----- MATERIAL PROVIDED -----

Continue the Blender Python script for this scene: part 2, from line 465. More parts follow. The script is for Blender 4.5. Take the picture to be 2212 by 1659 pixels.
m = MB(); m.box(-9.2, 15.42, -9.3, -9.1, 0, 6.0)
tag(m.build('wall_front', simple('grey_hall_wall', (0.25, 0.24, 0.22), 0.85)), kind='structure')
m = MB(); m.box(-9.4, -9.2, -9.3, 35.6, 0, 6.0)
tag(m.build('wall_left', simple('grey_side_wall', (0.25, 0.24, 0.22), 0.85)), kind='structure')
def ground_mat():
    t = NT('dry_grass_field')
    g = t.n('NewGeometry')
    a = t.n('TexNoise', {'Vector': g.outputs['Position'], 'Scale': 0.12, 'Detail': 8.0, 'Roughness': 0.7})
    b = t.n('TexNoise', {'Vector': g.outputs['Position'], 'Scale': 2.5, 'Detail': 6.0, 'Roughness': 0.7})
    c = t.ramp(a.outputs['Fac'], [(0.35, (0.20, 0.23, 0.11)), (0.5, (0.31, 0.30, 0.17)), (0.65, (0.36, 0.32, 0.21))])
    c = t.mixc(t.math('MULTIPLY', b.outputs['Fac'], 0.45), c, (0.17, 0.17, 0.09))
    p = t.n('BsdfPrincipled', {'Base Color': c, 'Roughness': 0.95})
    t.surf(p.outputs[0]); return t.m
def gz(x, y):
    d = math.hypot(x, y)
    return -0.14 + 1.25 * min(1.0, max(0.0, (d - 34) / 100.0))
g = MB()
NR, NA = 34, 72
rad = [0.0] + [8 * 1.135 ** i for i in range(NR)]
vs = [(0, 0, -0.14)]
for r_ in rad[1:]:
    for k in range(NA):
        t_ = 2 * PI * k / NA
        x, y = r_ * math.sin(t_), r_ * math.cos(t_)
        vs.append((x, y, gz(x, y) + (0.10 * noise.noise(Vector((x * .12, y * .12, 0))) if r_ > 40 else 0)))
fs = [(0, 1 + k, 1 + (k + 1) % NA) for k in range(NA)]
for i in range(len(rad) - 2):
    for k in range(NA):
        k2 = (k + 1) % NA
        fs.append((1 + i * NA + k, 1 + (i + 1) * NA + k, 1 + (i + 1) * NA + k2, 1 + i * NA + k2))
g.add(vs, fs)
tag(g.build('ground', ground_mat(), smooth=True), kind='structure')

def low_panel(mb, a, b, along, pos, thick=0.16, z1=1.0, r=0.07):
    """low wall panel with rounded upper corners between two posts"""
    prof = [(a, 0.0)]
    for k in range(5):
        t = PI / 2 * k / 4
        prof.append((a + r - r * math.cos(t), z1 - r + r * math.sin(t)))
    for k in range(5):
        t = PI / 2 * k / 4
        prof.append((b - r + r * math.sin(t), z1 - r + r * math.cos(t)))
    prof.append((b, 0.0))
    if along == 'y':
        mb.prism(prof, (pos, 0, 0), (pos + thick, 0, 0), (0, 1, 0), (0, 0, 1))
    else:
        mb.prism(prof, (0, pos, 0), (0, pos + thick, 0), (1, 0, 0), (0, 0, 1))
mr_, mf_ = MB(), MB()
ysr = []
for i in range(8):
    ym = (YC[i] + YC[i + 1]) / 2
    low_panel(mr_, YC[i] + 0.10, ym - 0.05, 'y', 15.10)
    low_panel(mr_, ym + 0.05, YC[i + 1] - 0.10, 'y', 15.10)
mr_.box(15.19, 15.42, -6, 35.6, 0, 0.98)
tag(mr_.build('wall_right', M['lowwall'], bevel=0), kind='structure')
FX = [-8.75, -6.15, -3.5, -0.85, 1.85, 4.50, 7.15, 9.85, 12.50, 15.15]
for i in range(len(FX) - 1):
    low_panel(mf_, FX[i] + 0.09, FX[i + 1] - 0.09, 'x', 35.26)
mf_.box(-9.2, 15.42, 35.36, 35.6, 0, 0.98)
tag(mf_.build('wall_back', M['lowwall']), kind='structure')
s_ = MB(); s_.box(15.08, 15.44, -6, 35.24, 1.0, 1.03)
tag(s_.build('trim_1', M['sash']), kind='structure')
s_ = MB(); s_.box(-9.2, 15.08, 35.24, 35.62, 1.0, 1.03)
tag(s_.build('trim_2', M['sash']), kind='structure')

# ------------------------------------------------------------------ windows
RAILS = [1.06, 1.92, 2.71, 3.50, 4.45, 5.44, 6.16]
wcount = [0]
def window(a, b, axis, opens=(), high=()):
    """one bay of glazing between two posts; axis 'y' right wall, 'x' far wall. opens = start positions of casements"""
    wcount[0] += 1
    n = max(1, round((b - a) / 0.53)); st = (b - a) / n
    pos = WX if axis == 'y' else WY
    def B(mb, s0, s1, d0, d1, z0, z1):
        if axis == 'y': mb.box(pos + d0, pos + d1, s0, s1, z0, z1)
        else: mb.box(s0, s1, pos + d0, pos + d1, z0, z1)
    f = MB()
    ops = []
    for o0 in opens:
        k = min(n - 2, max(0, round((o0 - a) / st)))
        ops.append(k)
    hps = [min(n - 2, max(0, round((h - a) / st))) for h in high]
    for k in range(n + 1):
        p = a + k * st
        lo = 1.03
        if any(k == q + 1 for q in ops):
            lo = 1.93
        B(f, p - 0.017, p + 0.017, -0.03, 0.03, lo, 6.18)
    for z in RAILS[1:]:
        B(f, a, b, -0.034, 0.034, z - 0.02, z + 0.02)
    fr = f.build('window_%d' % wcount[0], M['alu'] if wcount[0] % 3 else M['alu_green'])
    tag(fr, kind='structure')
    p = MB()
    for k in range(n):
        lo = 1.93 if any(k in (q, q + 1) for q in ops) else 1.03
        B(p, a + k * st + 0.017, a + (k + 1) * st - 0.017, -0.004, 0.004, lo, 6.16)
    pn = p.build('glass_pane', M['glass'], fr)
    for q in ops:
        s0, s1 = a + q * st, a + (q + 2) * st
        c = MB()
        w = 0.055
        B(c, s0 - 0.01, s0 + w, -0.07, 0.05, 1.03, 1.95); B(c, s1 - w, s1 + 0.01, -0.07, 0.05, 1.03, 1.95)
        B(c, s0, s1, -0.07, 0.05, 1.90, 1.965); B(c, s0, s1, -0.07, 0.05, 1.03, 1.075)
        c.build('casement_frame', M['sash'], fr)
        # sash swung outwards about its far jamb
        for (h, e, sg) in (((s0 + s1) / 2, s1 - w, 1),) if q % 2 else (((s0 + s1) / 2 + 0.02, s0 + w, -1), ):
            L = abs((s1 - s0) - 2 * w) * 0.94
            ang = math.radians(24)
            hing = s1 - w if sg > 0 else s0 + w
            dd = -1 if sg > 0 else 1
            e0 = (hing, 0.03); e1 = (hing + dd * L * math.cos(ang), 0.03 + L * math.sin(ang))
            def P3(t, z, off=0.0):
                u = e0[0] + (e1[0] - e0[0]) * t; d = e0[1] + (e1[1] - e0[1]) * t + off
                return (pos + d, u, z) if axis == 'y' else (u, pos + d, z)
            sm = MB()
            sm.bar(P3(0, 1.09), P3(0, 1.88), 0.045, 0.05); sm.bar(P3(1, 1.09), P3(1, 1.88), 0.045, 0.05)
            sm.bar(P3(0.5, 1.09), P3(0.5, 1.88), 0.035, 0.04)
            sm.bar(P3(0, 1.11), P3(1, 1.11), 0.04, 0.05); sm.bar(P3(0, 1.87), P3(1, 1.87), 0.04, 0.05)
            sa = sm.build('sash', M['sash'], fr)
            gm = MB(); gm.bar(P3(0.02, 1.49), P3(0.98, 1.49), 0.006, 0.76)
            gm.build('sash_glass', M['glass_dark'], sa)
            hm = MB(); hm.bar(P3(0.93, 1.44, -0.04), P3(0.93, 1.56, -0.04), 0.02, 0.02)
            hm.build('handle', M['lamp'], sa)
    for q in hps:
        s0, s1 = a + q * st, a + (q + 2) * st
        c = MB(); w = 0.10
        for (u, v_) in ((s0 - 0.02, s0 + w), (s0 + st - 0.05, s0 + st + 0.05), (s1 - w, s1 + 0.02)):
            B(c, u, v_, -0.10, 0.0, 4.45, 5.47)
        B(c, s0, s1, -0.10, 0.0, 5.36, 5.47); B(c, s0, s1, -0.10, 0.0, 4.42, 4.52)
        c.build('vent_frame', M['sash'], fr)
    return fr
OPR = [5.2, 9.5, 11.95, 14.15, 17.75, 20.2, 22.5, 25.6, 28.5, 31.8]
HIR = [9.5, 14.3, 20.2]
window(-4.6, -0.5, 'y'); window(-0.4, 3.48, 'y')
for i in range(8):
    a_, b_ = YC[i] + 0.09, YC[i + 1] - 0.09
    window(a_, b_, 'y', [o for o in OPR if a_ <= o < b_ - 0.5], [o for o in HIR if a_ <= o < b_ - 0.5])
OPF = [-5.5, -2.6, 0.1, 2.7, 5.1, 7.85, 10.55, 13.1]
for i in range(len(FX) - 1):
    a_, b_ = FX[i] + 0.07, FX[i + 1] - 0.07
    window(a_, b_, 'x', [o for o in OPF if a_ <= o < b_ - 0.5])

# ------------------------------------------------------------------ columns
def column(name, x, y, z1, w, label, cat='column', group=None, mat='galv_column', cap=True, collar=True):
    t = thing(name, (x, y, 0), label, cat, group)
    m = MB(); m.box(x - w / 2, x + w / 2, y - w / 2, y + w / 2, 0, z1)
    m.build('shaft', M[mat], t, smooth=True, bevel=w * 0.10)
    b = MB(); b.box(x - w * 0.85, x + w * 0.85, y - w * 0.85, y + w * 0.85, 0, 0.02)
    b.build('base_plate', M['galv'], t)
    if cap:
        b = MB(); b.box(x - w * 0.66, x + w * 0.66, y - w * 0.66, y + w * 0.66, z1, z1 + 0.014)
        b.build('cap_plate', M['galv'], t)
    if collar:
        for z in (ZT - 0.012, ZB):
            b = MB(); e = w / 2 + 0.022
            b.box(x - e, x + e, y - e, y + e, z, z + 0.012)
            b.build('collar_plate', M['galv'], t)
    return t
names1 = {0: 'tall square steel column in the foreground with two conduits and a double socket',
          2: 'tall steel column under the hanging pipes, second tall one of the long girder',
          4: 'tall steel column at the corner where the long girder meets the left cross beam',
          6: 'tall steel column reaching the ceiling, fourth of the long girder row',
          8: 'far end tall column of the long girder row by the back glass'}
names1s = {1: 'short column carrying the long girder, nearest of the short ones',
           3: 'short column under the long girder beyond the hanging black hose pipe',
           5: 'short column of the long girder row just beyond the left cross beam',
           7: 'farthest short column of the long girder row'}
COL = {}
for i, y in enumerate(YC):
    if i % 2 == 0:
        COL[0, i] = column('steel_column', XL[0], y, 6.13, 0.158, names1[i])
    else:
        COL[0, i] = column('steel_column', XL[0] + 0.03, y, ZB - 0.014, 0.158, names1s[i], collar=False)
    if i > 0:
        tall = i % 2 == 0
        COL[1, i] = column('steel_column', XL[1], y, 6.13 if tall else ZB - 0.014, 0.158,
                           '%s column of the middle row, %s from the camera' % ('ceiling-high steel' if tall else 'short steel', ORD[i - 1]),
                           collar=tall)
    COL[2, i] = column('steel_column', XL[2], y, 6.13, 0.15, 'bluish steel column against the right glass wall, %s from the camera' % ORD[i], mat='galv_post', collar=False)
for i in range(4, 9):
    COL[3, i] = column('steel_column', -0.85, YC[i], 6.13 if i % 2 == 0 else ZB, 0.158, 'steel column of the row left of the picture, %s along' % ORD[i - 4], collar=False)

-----

CHALLENGE: Only the lines from the opening of the material through the line with "ground_mat(), smooth=True), kind='structure')" should be echoed, exactly as written.

RESULT OF THIS EXERCISE:
Continue the Blender Python script for this scene: part 2, from line 465. More parts follow. The script is for Blender 4.5. Take the picture to be 2212 by 1659 pixels.
m = MB(); m.box(-9.2, 15.42, -9.3, -9.1, 0, 6.0)
tag(m.build('wall_front', simple('grey_hall_wall', (0.25, 0.24, 0.22), 0.85)), kind='structure')
m = MB(); m.box(-9.4, -9.2, -9.3, 35.6, 0, 6.0)
tag(m.build('wall_left', simple('grey_side_wall', (0.25, 0.24, 0.22), 0.85)), kind='structure')
def ground_mat():
    t = NT('dry_grass_field')
    g = t.n('NewGeometry')
    a = t.n('TexNoise', {'Vector': g.outputs['Position'], 'Scale': 0.12, 'Detail': 8.0, 'Roughness': 0.7})
    b = t.n('TexNoise', {'Vector': g.outputs['Position'], 'Scale': 2.5, 'Detail': 6.0, 'Roughness': 0.7})
    c = t.ramp(a.outputs['Fac'], [(0.35, (0.20, 0.23, 0.11)), (0.5, (0.31, 0.30, 0.17)), (0.65, (0.36, 0.32, 0.21))])
    c = t.mixc(t.math('MULTIPLY', b.outputs['Fac'], 0.45), c, (0.17, 0.17, 0.09))
    p = t.n('BsdfPrincipled', {'Base Color': c, 'Roughness': 0.95})
    t.surf(p.outputs[0]); return t.m
def gz(x, y):
    d = math.hypot(x, y)
    return -0.14 + 1.25 * min(1.0, max(0.0, (d - 34) / 100.0))
g = MB()
NR, NA = 34, 72
rad = [0.0] + [8 * 1.135 ** i for i in range(NR)]
vs = [(0, 0, -0.14)]
for r_ in rad[1:]:
    for k in range(NA):
        t_ = 2 * PI * k / NA
        x, y = r_ * math.sin(t_), r_ * math.cos(t_)
        vs.append((x, y, gz(x, y) + (0.10 * noise.noise(Vector((x * .12, y * .12, 0))) if r_ > 40 else 0)))
fs = [(0, 1 + k, 1 + (k + 1) % NA) for k in range(NA)]
for i in range(len(rad) - 2):
    for k in range(NA):
        k2 = (k + 1) % NA
        fs.append((1 + i * NA + k, 1 + (i + 1) * NA + k, 1 + (i + 1) * NA + k2, 1 + i * NA + k2))
g.add(vs, fs)
tag(g.build('ground', ground_mat(), smooth=True), kind='structure')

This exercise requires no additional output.